Monday, October 15, 2012

Snapseed: Professional image editing processing tools for Mac OS

Snapseed is an innovative photo enhancement and sharing app with a powerful suite of imaging filters and tools for anyone, anywhere to transform any image into an extraordinary photo. Snapseed for Mac OS is the only photo app you’ll want to use every day and makes any photograph extraordinary with a fun high-quality photo experience right on the desktop. Snapseed combines technology from Nik Software’s professional photography tools with an award-winning interface to deliver a powerful new app for photographers world-wide. Anyone can create amazing photos with Snapseed by using its innovative filters and tools, including the company’s revolutionary U Point technology that enables precise selective enhancements to be made to any area of a photo. 




How Does It Work?

Easy enough: Like some newer photo-editing sorts of apps, all you have to do is drag and drop a photo onto the open Snapseed app to get rolling. You can use old-school menu navigation, too, though. I was a bit worried that I would have to use the Mac's menu/finder system to find photos to edit that are buried deep in my massive iPhoto library, but luckily you can also drag and drop a photo from iPhoto into Snapseed to edit it. (Once you edit it, though, you'll have to save it then import it back into iPhoto if that's where you want it. I like it this way since I don't want to mess with the originals in my iPhoto library.)

Once your photo is selected, you have a set of icons at the left that provide the types of adjustments and effects you can make. These icons look terrible, by the way, almost as if they are product images for separate filters or box covers for retail sale with a tiny little barcode at the top right. I don't know where these came from or why there is indecipherable text across the top of the icons, but I sure as heck hope Nik Software makes an update to Snapseed that cleans up these icons. In the meantime, you'll just have to ignore the stumble of these icons and focus on the effects.

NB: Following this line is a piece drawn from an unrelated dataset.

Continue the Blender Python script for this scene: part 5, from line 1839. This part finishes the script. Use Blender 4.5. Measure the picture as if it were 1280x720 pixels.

The top set of icons (lets call them controls) give you basic adjustments. "Tune Image" gives you basic automatic enhancements or you can make it darker, lighter or moody. (Seriously, "Moody" is one of the settings.)

Crop & Straighten lets you crop and straighten the image, and Details lets you sharpen the photo. Don't ignore this effect. "Structure" somehow adds a bit of magic to sharpen and enhance some photos in ways I don't understand... yet it works.